Atlantic puffins need two things: fish-rich cold water and a safe clifftop to dig a burrow. Scotland has both in extraordinary abundance.

The North Atlantic waters off Scotland’s coasts are among the most productive fishing grounds in the world. Sand eels, herring, and sprats swarm in these cold waters — exactly what a puffin needs to raise a chick.

Add dramatic sea cliffs and grassy island tops with soft soil, and you have perfect puffin real estate. Scotland hosts roughly a third of the world’s Atlantic puffin population during the breeding season.

Where to Find Scotland’s Puffin Colonies

You don’t need to be lucky to see puffins in Scotland. You just need to know where to go.

The Isle of May in the Firth of Forth is home to over 100,000 puffins. Boat trips run from Anstruther in Fife, and at peak season the island buzzes with birds landing, launching, and waddling past burrow entrances.

Lunga in the Treshnish Isles (reached by boat from Mull) offers something rarer: puffins close enough to photograph without a zoom lens. They are famously unbothered by people, going about their business just a metre or two away.

Staffa — the spectacular basalt island best known for Fingal’s Cave and its haunting sea music — also has a healthy puffin colony.

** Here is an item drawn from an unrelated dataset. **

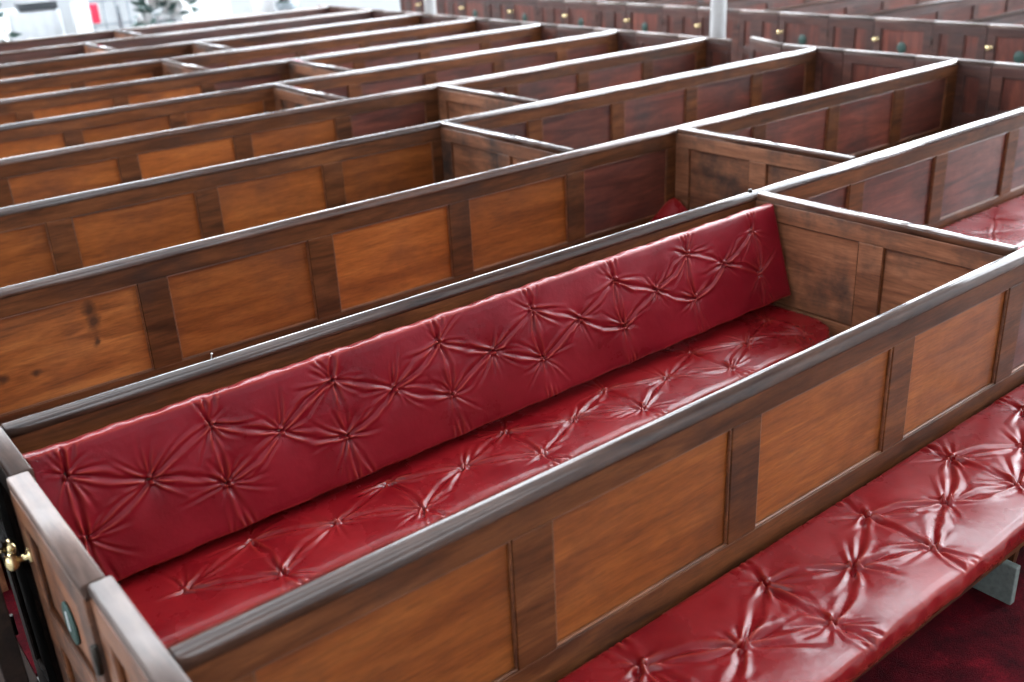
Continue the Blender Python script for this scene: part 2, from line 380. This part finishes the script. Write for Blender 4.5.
# ------------------------------------------------------------------ ends of the pews (fixed panels and doors)
def end_panel(X, Yc, h0, h1, out, lab, red=False, dark=False, group=None, top=TOP):
    t = thing('end_partition', lab, 'pew end', (X, Yc, 0), group=group)
    fm = W['blacky'] if dark else W['redframey'] if red else W['worny']; pmm = W['blackz'] if dark else W['mahoganyz'] if red else W['wornz']
    panel_wall(t, 'y', -h0, h1, [(-h0+0.03, 0.06), (0, 0.13), (h1-0.03, 0.06)], 0.06, fm, pmm, W['capworny'], 0.021, capf=flat_cap, lo=0.0, p0=0.12, p1=0.79, midrail=(0.50, 0.56), top=top)
    return t
def door(X, y0, y1, out, lab, angle=0, dark=False, red=False, plate=True, group=None, thick_cap=True, numeral=False, top=TOP):
    """hinge at (X, y0); closed door runs to y1. outer face looks along out*x"""
    t = thing('pew_gate', lab, 'pew door', (X, y0, 0), rz=angle, group=group)
    wd = y1-y0-0.006
    fm = W['blacky'] if dark else W['redframey'] if red else W['worny']; pmm = W['blackz'] if dark else W['mahoganyz'] if red else W['wornz']
    panel_wall(t, 'y', 0.003, wd, [(0.038, 0.07), (wd-0.035, 0.07)], 0.07, fm, pmm, W['capworny'], 0.022, capf=flat_cap, lo=0.02, p0=0.12, p1=0.80, midrail=(0.52, 0.60), top=top)
    kb = MB().lathe([(0.017, 0), (0.017, 0.003), (0.007, 0.006), (0.006, 0.022), (0.014, 0.026), (0.019, 0.035), (0.0175, 0.043), (0.010, 0.048), (0, 0.0495)],
               (out*PT, wd-0.035, 0.715), (out, 0, 0), 20).build('knob', BRASS, t)
    if plate:
        m = MB().lathe([(1, 0), (1, 0.003), (0.93, 0.005), (0.01, 0.005)], (0, 0, 0), (out, 0, 0), 28)
        m.v = [(x+out*(PT-0.010), y*0.042+wd*0.5, z*0.045+0.66) for x, y, z in m.v]
        p = m.build('number_plate', GREEN, t)
        if numeral:
            MB().box((out*(PT-0.006), wd*0.5-0.003, 0.645), (out*(PT-0.003), wd*0.5+0.003, 0.688)).build('numeral', WHITEPAINT, p)
    for hz in (0.22, 0.70):
        MB().lathe([(0.006, 0), (0.006, 0.06)], (out*(PT+0.003), 0.0, hz), (0, 0, 1), 10).build('hinge', DARKMETAL, t)
    return t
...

Watching puffins against those towering hexagonal columns is one of Scotland’s great wildlife moments.

Handa Island in Sutherland holds around 200,000 seabirds including thousands of puffins. Scotland has several island nature reserves like this that most visitors never discover.

The Remarkable Loyalty of a Puffin

Here is what makes puffins genuinely extraordinary. They mate for life.

Each spring, the same two birds find each other again — after spending the entire winter alone on the open ocean. They return to the same burrow. On the same cliff. In the same colony.

Researchers have tracked individual puffins returning to the same nest site for over twenty years. Something in their navigation, still not fully understood by scientists, brings them home with remarkable accuracy.

The technical term is philopatry — loyalty to place. But for most people watching from a clifftop in Fife or on a boat off the coast of Mull, it just feels like a small miracle.

The Clowns of the Sea

Puffins have earned their nickname. Watch one land and you will understand immediately.

The approach is confident. The landing is less so — they often tumble, flap, and skid to a stop. The waddling walk that follows is pure comedy. Their bright orange beaks seem comically oversized for their small round bodies.

But those beaks are remarkable engineering. A puffin can carry up to ten sand eels in its bill at once, holding each fish in place with tiny backward-facing spines inside the beak. It catches more fish without dropping the ones already caught.

The billing courtship ritual is one of nature’s gentlest moments. Two puffins rub their beaks together, swaying side to side. It is how they say hello after a winter apart.

When to Plan Your Visit

The season runs from April to August.

April is arrival time — the colonies are forming and the birds are fresh from the open sea. May and June are the peak weeks, when puffins are actively feeding chicks underground and making constant fish-carrying flights.

By late July the season winds down. And then, quietly, they slip back into the sea. By early September, every cliff is empty again. The spring secret is kept until next April.

There is something unexpectedly moving about watching puffins. Perhaps it is knowing that these small birds have made this same journey — across thousands of miles of open ocean, back to this exact cliff, this exact burrow — for longer than Scotland has had a name. They always come back. In a world of constant change, that kind of faithfulness is quietly wonderful. If you are in Scotland this spring, find your way to a clifftop. You will not regret it.